J’ai déjà bu le Vin de Chypre 1869 sept fois et cette huitième fois a créé un de ces chocs qui me renversent, quand j’ai l’impression de toucher la perfection. Bien sûr, c’est personnel puisque je serai le seul à noter ce vin premier. A l’ouverture, le parfum du vin était incroyable car à peine avais-je levé le bouchon de deux millimètres que sa senteur envahissait la pièce. Et là, cette puissance, ce charme, cet équilibre, m’émeuvent et le financier met en valeur la subtile évocation de rose du vin.
Les accords ont été brillants. Le homard avec le Taittinger 1966 était pertinent. Le lieu jaune avec un riz aérien est le plus beau plat qui a mis en valeur les deux blancs si différents. Le rouget que j’attendais avec le pomerol a brillé avec le Bonnes-Mares. Le pigeon est définitivement un plat parfait pour des bourgognes anciens. Le ris de veau a formé un accord plus classique avec La Tâche. De beaux accords d’une grande pureté.
Le vote est très intéressant parce que six vins sur douze ont été nommés premiers, La Tâche 1956 quatre fois, le Comtes de Champagne 1966 deux fois comme le Beaune Clos du Roi 1928 et le Climens 1949, le Chypre 1869 et Le Laville Haut-Brion 1978 ont eu chacun un vote de premier. Dix vins sur douze ont eu des votes.

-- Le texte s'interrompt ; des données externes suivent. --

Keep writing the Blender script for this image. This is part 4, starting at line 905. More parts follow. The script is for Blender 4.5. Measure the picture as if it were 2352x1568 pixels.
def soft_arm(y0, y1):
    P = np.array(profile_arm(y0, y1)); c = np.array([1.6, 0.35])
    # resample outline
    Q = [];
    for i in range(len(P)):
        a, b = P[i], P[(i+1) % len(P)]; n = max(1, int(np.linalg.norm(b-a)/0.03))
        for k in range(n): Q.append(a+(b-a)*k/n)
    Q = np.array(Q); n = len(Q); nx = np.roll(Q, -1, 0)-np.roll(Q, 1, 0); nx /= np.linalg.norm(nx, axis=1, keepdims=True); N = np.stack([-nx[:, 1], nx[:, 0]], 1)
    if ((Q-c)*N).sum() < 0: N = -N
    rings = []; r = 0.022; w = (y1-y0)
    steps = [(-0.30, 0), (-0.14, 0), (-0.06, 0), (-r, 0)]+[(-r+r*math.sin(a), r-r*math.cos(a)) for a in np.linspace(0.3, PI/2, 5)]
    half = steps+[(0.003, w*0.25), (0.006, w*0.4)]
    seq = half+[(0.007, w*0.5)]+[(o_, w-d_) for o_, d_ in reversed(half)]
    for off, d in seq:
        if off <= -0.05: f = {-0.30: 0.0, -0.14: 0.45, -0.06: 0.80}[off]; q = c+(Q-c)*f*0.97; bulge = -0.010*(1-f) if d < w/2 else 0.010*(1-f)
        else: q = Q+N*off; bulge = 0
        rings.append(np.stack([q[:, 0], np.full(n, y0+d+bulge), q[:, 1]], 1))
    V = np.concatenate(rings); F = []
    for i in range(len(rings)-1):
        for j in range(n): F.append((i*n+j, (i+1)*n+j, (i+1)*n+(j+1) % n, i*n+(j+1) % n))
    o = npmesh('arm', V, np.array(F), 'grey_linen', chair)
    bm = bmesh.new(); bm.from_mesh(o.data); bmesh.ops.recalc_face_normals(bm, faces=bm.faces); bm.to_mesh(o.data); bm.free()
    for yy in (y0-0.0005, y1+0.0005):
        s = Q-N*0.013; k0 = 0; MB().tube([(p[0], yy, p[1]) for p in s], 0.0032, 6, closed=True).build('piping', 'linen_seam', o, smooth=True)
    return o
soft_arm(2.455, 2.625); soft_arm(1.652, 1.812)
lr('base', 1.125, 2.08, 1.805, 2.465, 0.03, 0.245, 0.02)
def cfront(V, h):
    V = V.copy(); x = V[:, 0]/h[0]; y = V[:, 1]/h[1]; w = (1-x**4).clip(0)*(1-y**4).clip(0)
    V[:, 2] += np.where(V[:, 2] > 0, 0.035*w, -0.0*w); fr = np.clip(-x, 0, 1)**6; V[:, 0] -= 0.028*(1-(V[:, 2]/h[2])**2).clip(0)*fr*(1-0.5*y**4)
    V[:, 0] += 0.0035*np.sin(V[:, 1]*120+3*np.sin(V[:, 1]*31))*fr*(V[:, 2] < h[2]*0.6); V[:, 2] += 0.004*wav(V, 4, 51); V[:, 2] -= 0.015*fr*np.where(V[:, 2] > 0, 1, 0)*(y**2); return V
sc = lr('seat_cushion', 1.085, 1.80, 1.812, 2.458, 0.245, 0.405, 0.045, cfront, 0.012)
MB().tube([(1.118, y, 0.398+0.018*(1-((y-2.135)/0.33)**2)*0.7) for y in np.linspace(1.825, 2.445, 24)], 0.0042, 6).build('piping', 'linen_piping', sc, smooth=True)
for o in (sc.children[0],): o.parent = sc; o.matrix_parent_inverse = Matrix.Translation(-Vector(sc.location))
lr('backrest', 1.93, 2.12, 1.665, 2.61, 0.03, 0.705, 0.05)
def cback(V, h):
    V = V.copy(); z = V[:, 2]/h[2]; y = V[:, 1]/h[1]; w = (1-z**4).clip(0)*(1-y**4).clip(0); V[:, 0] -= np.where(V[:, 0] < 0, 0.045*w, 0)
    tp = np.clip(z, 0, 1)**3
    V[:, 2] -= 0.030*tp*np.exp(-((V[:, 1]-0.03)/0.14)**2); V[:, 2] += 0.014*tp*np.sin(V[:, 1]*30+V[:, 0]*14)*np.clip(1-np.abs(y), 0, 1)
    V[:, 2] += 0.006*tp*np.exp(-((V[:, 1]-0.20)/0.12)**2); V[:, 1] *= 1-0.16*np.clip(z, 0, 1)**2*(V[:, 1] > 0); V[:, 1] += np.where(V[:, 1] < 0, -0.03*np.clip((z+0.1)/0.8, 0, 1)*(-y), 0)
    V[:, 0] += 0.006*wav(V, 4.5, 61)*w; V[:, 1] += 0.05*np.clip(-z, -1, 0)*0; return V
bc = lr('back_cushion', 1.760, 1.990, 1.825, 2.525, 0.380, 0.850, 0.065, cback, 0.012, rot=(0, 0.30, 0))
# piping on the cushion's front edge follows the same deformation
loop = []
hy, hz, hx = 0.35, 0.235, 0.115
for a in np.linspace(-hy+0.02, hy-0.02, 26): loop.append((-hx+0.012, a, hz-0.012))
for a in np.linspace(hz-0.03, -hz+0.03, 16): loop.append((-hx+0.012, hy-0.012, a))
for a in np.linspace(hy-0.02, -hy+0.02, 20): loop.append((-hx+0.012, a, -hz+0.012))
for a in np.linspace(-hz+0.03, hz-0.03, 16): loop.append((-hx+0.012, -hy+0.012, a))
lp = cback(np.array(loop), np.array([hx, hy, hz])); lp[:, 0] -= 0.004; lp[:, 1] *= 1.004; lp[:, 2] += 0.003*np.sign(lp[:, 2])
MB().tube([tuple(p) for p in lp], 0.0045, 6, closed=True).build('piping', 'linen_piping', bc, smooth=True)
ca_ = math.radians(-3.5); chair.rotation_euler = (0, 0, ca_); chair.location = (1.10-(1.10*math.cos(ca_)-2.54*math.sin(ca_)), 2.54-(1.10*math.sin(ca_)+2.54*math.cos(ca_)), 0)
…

Le vote du consensus est : 1 – La Tâche Domaine de la Romanée Conti 1956, 2 – Champagne Comtes de Champagne Taittinger 1966, 3 – Château Climens Haut-Barsac 1949, 4 – Beaune Clos du Roi Louis Affre 1928, 5 – Vin de Chypre 1869, 6 – Bonnes-mares Clair-Daü 1961.
Mon vote est : 1 – Vin de Chypre 1869, 2 – La Tâche Domaine de la Romanée Conti 1956, 3 – Château Climens Haut-Barsac 1949, 4 – Beaune Clos du Roi Louis Affre 1928, 5 – Châteauneuf-du-Pape Blanc Antonin Establet 1947.
Le service des vins a été parfait. Pascal Barbot est venu souvent nous présenter les plats et nous avons pu mesurer à quel point il s’est engagé dans cette aventure pour créer les meilleurs accords possibles.
Ce 285ème repas avec tant de nouveaux convives et si cosmopolite fut un très grand repas.